Alcuni designer si considerano degli artisti, ma pochi artisti si considerano dei designer. Sei d’accordo? Come mai secondo te?
«Personalmente, mi piace dare libertà alle persone che incontro, sia essi artisti o designer».
Per quale motivo, a tuo avviso, soprattutto in Italia c’è l’idea piuttosto moralistica che ci sia un’arte con la “a” maiuscola e un tipo di espressione culturale che dal progetto ha come obiettivo solo la produzione industriale su larga scala?

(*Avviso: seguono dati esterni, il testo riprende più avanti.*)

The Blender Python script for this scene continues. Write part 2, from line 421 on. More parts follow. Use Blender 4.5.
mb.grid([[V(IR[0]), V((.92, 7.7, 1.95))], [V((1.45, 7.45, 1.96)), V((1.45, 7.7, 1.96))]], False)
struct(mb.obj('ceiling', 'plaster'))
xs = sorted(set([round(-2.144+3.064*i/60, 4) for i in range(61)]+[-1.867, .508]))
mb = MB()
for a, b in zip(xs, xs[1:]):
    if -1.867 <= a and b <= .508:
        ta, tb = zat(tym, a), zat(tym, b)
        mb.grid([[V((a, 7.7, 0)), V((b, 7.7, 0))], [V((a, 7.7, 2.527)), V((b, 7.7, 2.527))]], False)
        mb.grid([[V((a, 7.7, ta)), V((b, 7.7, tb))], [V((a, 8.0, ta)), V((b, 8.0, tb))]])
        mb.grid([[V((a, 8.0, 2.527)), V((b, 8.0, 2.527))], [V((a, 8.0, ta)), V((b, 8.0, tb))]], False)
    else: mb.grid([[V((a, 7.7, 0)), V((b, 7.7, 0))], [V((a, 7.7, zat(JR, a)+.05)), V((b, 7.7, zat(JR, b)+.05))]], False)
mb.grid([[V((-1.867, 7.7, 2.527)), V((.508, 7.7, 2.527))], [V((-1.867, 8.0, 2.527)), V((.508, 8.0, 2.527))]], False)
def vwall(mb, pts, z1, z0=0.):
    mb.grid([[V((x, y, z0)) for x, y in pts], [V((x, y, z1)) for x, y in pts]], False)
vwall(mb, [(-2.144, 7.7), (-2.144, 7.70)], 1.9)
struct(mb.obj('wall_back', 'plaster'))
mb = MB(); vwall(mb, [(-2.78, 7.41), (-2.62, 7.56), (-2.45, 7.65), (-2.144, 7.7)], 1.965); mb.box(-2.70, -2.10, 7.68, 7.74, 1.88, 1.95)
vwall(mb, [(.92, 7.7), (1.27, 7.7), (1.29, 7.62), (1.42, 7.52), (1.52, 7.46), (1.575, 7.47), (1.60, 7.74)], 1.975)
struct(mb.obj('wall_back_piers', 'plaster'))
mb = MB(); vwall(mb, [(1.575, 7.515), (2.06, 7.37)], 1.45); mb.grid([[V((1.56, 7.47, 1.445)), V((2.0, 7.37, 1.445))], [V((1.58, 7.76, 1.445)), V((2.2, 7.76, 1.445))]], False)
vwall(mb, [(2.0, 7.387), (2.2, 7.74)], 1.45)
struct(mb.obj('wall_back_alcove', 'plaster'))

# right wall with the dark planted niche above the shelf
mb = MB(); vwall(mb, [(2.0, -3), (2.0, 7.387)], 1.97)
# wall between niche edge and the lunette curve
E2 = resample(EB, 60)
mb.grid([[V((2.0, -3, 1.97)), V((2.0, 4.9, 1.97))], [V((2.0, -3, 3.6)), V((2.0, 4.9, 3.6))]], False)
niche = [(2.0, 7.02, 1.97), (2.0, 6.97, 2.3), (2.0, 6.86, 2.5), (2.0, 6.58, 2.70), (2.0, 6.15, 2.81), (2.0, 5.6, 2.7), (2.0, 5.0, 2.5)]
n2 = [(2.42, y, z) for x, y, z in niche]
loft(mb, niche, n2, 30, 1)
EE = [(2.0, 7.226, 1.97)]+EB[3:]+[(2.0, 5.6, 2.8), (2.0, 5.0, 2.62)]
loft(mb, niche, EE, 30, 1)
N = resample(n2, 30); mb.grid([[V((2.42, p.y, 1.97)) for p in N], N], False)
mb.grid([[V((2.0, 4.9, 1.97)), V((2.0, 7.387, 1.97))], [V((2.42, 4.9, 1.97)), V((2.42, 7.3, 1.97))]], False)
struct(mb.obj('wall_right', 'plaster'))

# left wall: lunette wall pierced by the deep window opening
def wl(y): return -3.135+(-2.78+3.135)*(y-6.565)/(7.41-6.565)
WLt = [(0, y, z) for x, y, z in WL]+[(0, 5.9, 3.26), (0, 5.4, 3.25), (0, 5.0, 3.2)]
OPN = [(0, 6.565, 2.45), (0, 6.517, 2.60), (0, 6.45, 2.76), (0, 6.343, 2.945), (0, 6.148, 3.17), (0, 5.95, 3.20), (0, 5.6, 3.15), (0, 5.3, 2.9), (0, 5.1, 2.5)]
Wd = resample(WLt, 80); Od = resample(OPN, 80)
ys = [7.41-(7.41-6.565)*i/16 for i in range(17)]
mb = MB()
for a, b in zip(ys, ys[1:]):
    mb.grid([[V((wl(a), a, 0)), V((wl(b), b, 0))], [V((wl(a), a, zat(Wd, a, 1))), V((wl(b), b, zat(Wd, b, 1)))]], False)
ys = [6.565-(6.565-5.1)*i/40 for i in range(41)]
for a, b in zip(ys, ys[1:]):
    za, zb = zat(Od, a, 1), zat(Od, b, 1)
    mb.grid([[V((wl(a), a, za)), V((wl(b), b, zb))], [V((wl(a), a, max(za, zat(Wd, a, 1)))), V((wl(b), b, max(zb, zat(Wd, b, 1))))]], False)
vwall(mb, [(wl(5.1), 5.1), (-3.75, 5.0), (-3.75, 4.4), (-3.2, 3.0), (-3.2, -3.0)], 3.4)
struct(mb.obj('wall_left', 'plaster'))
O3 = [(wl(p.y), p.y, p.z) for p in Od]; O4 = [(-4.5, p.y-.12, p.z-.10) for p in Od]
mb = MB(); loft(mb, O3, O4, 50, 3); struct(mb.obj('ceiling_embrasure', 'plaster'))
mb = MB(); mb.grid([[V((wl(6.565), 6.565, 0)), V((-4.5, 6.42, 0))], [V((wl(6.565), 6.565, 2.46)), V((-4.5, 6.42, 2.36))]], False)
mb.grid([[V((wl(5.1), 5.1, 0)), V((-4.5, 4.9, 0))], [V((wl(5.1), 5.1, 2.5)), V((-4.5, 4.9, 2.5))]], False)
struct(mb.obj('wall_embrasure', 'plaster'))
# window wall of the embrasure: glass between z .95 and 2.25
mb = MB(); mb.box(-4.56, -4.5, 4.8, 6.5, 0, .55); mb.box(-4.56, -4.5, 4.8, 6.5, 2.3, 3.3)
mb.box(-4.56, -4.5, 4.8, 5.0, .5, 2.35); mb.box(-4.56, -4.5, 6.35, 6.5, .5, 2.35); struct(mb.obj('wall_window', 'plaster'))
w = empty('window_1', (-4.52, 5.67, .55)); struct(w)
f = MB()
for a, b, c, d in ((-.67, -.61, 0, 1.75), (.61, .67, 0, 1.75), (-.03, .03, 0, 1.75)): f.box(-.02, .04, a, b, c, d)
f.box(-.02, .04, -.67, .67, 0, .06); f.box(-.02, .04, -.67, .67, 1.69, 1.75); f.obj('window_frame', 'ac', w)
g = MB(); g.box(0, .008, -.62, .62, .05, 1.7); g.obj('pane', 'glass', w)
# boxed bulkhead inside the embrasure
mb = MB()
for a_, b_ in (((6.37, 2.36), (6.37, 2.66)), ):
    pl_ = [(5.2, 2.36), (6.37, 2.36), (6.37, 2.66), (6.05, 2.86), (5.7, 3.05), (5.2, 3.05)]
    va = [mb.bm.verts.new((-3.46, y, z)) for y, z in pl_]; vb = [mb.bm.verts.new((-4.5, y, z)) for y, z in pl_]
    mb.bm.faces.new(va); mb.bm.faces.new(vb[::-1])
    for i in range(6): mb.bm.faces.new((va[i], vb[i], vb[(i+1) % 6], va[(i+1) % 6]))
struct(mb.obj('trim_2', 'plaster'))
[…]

«Rispondo con una notizia: le prossime due mostre curate da Spazio Giallo saranno di Sara Ricciardi e Ilaria Bianchi. Parliamo di due bravissime creative che mettono insieme performance, letteratura, e-concept. Una dialoga spesso (e non soltanto) con le azienda, l’altra ha scelto la via dell’autoproduzione e dei collettivi. Sono due facce di un’unica medaglia che racconta l’eccellenza del design italiano contemporaneo».
Cosa ha dato l’arte al design e il design all’arte?
«E la letteratura invece che cosa ha portato a questi due mondi? Io, per esempio, amo partire da quella, per esempio Quel che viene per restare nasce anche dalla lettura di Keats. Di sicuro l’arte ha portato al design intuizioni e suggestioni visionarie, che poi i progettisti realizzano secondo le proprie esigenze e sensibilità. Detto ciò, una risposta interessante arriverà senz’altro dal talk con Alberonero che è tutte queste cose insieme».
Quali ritieni che siano gli autori italiani e internazionali più interessanti che rappresentano oggi l’intersezione (possiamo definirla così?) tra arte e design?
«Amo la scena intorno alla galleria Maniera di Bruxelles, mi colpisce la ricerca di Sabine Marcelis che prende ora la via dell’industria ora strade più libere e visionarie. Sono dei punti di riferimento Nero Editions e il progetto Civitonia. E mi piacerebbe lavorare con Giambattista Valli e Alessandro Michele. Insomma, idee e obiettivi non ci mancano».